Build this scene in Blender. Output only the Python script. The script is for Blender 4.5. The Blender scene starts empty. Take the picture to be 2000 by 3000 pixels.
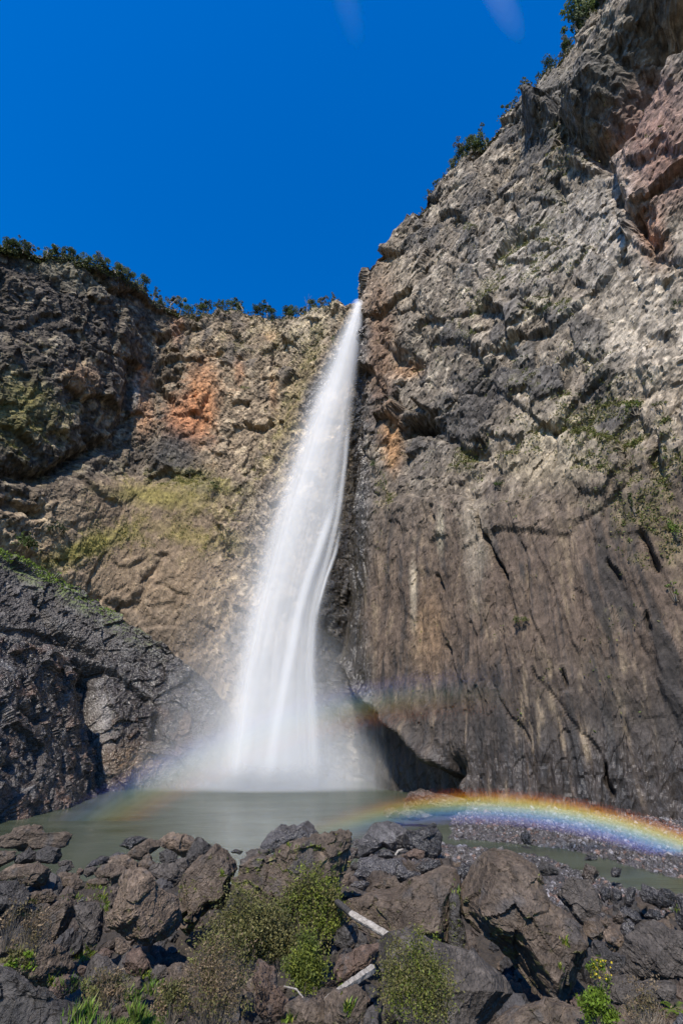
import bpy, math, random
import numpy as np
from mathutils import Vector

random.seed(7)
RNG = np.random.default_rng(11)
scene = bpy.context.scene
col = scene.collection

# ------------------------------------------------------------------ camera
CAM_Z = 14.0
FPX = 1400.0                       # focal length in pixels of the 2000 x 3000 photograph
PITCH = math.radians(25.0)
cam_data = bpy.data.cameras.new('camera')
cam_data.sensor_fit = 'VERTICAL'
cam_data.sensor_height = 36.0
cam_data.sensor_width = 24.0
cam_data.lens = FPX / 3000.0 * 36.0
cam_data.clip_start = 0.1
cam_data.clip_end = 30000.0
cam = bpy.data.objects.new('camera', cam_data)
cam.location = (0, 0, CAM_Z)
cam.rotation_euler = (math.radians(90) + PITCH, 0, 0)
col.objects.link(cam)
scene.camera = cam

# ------------------------------------------------------------------ sky and sun
SUN_TRAVEL = Vector((0.1725, 0.6497, -0.740)).normalized()     # the way the light travels: over the left shoulder
SUN_EL = math.asin(-SUN_TRAVEL.z)
SUN_AZ = math.atan2(-SUN_TRAVEL.x, -SUN_TRAVEL.y)
world = bpy.data.worlds.new('World')
scene.world = world
world.use_nodes = True
wn, wl = world.node_tree.nodes, world.node_tree.links
wn.clear()
w_out = wn.new('ShaderNodeOutputWorld')
w_bg = wn.new('ShaderNodeBackground')
w_bg.inputs['Strength'].default_value = 0.14
w_sky = wn.new('ShaderNodeTexSky')
w_sky.sky_type = 'NISHITA'
w_sky.sun_disc = False
w_sky.sun_elevation = SUN_EL
w_sky.sun_rotation = SUN_AZ
w_sky.altitude = 0.0
w_sky.air_density = 1.5
w_sky.dust_density = 0.5
w_sky.ozone_density = 10.0
w_hsv = wn.new('ShaderNodeHueSaturation')
w_hsv.inputs['Saturation'].default_value = 1.4
w_hsv.inputs['Hue'].default_value = 0.510            # the deep blue of a polarising filter
wl.new(w_sky.outputs['Color'], w_hsv.inputs['Color'])
wl.new(w_hsv.outputs['Color'], w_bg.inputs['Color'])
wl.new(w_bg.outputs['Background'], w_out.inputs['Surface'])

sun_data = bpy.data.lights.new('sun', 'SUN')
sun_data.energy = 5.0
sun_data.angle = math.radians(0.5)
sun_data.color = (1.0, 0.92, 0.80)
sun = bpy.data.objects.new('sun', sun_data)
sun.rotation_euler = SUN_TRAVEL.to_track_quat('-Z', 'Y').to_euler()
sun.location = (-60, -200, 300)
col.objects.link(sun)

scene.view_settings.view_transform = 'Standard'
scene.view_settings.look = 'None'
scene.view_settings.exposure = 0.42
scene.view_settings.gamma = 1.0
scene.view_settings.use_curve_mapping = False
scene.render.engine = 'CYCLES'
scene.cycles.max_bounces = 6
scene.cycles.diffuse_bounces = 2
scene.cycles.glossy_bounces = 2
scene.cycles.transmission_bounces = 4
scene.cycles.volume_bounces = 1
scene.cycles.transparent_max_bounces = 40
scene.cycles.use_denoising = True
scene.cycles.sample_clamp_indirect = 4.0

# ------------------------------------------------------------------ geometry helpers
CP, SP = math.cos(PITCH), math.sin(PITCH)

def ray(px, py):
    a = (px - 1000.0) / FPX
    b = (1500.0 - py) / FPX
    return np.array([a, CP - b * SP, SP + b * CP])

def at(px, py, Y):
    d = ray(px, py)
    t = Y / d[1]
    return np.array([d[0] * t, Y, CAM_Z + d[2] * t])

def at_z(px, py, z):
    d = ray(px, py)
    t = (z - CAM_Z) / d[2]
    return np.array([d[0] * t, d[1] * t, z])

def project(P):
    x, y, z = P[..., 0], P[..., 1], P[..., 2] - CAM_Z
    fwd = np.maximum(y * CP + z * SP, 1e-3)
    up = z * CP - y * SP
    return 1000 + FPX * x / fwd, 1500 - FPX * up / fwd

def smooth(a, b, x):
    t = np.clip((x - a) / (b - a), 0, 1)
    return t * t * (3 - 2 * t)

def blob(px, py, cx, cy, rx, ry, rot=0.0):
    dx, dy = px - cx, py - cy
    c, s = math.cos(math.radians(rot)), math.sin(math.radians(rot))
    u, v = (dx * c + dy * s) / rx, (-dx * s + dy * c) / ry
    return np.exp(-(u * u + v * v))

def seg_dist(px, py, pts):
    best = np.full(px.shape, 1e9)
    for (x0, y0), (x1, y1) in zip(pts[:-1], pts[1:]):
        dx, dy = x1 - x0, y1 - y0
        t = np.clip(((px - x0) * dx + (py - y0) * dy) / (dx * dx + dy * dy), 0, 1)
        best = np.minimum(best, np.hypot(px - x0 - t * dx, py - y0 - t * dy))
    return best

# ------------------------------------------------------------------ numpy noise
def _hash(ix, iy, iz, seed):
    n = (ix.astype(np.int64) * 374761393 + iy.astype(np.int64) * 668265263 + iz.astype(np.int64) * 2147483647 + seed * 974634777) & 0xFFFFFFFF
    n = ((n ^ (n >> 13)) * 1274126177) & 0xFFFFFFFF
    n = ((n ^ (n >> 16)) * 2246822519) & 0xFFFFFFFF
    return n ^ (n >> 15)

def noise3(P, seed=0):
    """gradient noise, about -1..1"""
    F = np.floor(P)
    f = P - F
    i = F.astype(np.int64)
    w = f * f * f * (f * (f * 6 - 15) + 10)
    out = np.zeros(len(P))
    for dx in (0, 1):
        wx = w[:, 0] if dx else 1 - w[:, 0]
        for dy in (0, 1):
            wy = w[:, 1] if dy else 1 - w[:, 1]
            for dz in (0, 1):
                wz = w[:, 2] if dz else 1 - w[:, 2]
                h = _hash(i[:, 0] + dx, i[:, 1] + dy, i[:, 2] + dz, seed)
                gx = (h & 1023) / 511.5 - 1
                gy = ((h >> 10) & 1023) / 511.5 - 1
                gz = ((h >> 20) & 1023) / 511.5 - 1
                out += wx * wy * wz * (gx * (f[:, 0] - dx) + gy * (f[:, 1] - dy) + gz * (f[:, 2] - dz))
    return out * 1.4

def fbm(P, octaves=4, seed=0, gain=0.5, ridged=False):
    s, a, tot = np.zeros(len(P)), 1.0, 0.0
    Q = P.copy()
    for k in range(octaves):
        n = noise3(Q, seed + 17 * k)
        if ridged:
            n = 1 - 2 * np.abs(n)
        s += a * n
        tot += a
        a *= gain
        Q = Q * 2.03 + 13.7
    return s / tot

def facets(P, seed=0, tilt=1.0, step=1.0):
    """broken-rock relief: every Voronoi cell is its own tilted plane; returns the height and the cell's random value"""
    P = P.astype(np.float32)
    F = np.floor(P).astype(np.int64)
    n = len(P)
    best = np.full(n, 1e9, np.float32)
    second = np.full(n, 1e9, np.float32)
    height = np.zeros(n, np.float32)
    rnd = np.zeros(n, np.float32)
    for dx in (-1, 0, 1):
        for dy in (-1, 0, 1):
            for dz in (-1, 0, 1):
                h = _hash(F[:, 0] + dx, F[:, 1] + dy, F[:, 2] + dz, seed)
                h2 = _hash(F[:, 0] + dx, F[:, 1] + dy, F[:, 2] + dz, seed + 5)
                ox = F[:, 0] + dx + (h & 1023) / 1023.0 - P[:, 0]
                oy = F[:, 1] + dy + ((h >> 10) & 1023) / 1023.0 - P[:, 1]
                oz = F[:, 2] + dz + ((h >> 20) & 1023) / 1023.0 - P[:, 2]
                d = (ox * ox + oy * oy + oz * oz).astype(np.float32)
                m = d < best
                second = np.where(m, best, np.minimum(second, d))
                tx = (h2 & 1023) / 511.5 - 1
                ty = ((h2 >> 10) & 1023) / 511.5 - 1
                tz = ((h2 >> 20) & 1023) / 511.5 - 1
                r = ((h2 >> 5) & 1023) / 511.5 - 1
                hh = step * r - tilt * (tx * ox + ty * oy + tz * oz)
                height = np.where(m, hh, height)
                rnd = np.where(m, r, rnd)
                best = np.where(m, d, best)
    return height.astype(float), rnd.astype(float), np.sqrt(second.astype(float)) - np.sqrt(best.astype(float))

def warp(P, scale, amp, seed):
    return P + amp * np.stack([noise3(P / scale, seed), noise3(P / scale + 31.4, seed + 1), noise3(P / scale - 17.2, seed + 2)], 1)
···
## The exercise
Reproduce only the lines from the beginning of the data through the line that contains "wl.new(w_bg.outputs['Background'], w_out.inputs['Surface'])", both included, and please drop the pictures.

## Response
Build this scene in Blender. Output only the Python script. The script is for Blender 4.5. The Blender scene starts empty. Take the picture to be 2000 by 3000 pixels.
import bpy, math, random
import numpy as np
from mathutils import Vector

random.seed(7)
RNG = np.random.default_rng(11)
scene = bpy.context.scene
col = scene.collection

# ------------------------------------------------------------------ camera
CAM_Z = 14.0
FPX = 1400.0                       # focal length in pixels of the 2000 x 3000 photograph
PITCH = math.radians(25.0)
cam_data = bpy.data.cameras.new('camera')
cam_data.sensor_fit = 'VERTICAL'
cam_data.sensor_height = 36.0
cam_data.sensor_width = 24.0
cam_data.lens = FPX / 3000.0 * 36.0
cam_data.clip_start = 0.1
cam_data.clip_end = 30000.0
cam = bpy.data.objects.new('camera', cam_data)
cam.location = (0, 0, CAM_Z)
cam.rotation_euler = (math.radians(90) + PITCH, 0, 0)
col.objects.link(cam)
scene.camera = cam

# ------------------------------------------------------------------ sky and sun
SUN_TRAVEL = Vector((0.1725, 0.6497, -0.740)).normalized()     # the way the light travels: over the left shoulder
SUN_EL = math.asin(-SUN_TRAVEL.z)
SUN_AZ = math.atan2(-SUN_TRAVEL.x, -SUN_TRAVEL.y)
world = bpy.data.worlds.new('World')
scene.world = world
world.use_nodes = True
wn, wl = world.node_tree.nodes, world.node_tree.links
wn.clear()
w_out = wn.new('ShaderNodeOutputWorld')
w_bg = wn.new('ShaderNodeBackground')
w_bg.inputs['Strength'].default_value = 0.14
w_sky = wn.new('ShaderNodeTexSky')
w_sky.sky_type = 'NISHITA'
w_sky.sun_disc = False
w_sky.sun_elevation = SUN_EL
w_sky.sun_rotation = SUN_AZ
w_sky.altitude = 0.0
w_sky.air_density = 1.5
w_sky.dust_density = 0.5
w_sky.ozone_density = 10.0
w_hsv = wn.new('ShaderNodeHueSaturation')
w_hsv.inputs['Saturation'].default_value = 1.4
w_hsv.inputs['Hue'].default_value = 0.510            # the deep blue of a polarising filter
wl.new(w_sky.outputs['Color'], w_hsv.inputs['Color'])
wl.new(w_hsv.outputs['Color'], w_bg.inputs['Color'])
wl.new(w_bg.outputs['Background'], w_out.inputs['Surface'])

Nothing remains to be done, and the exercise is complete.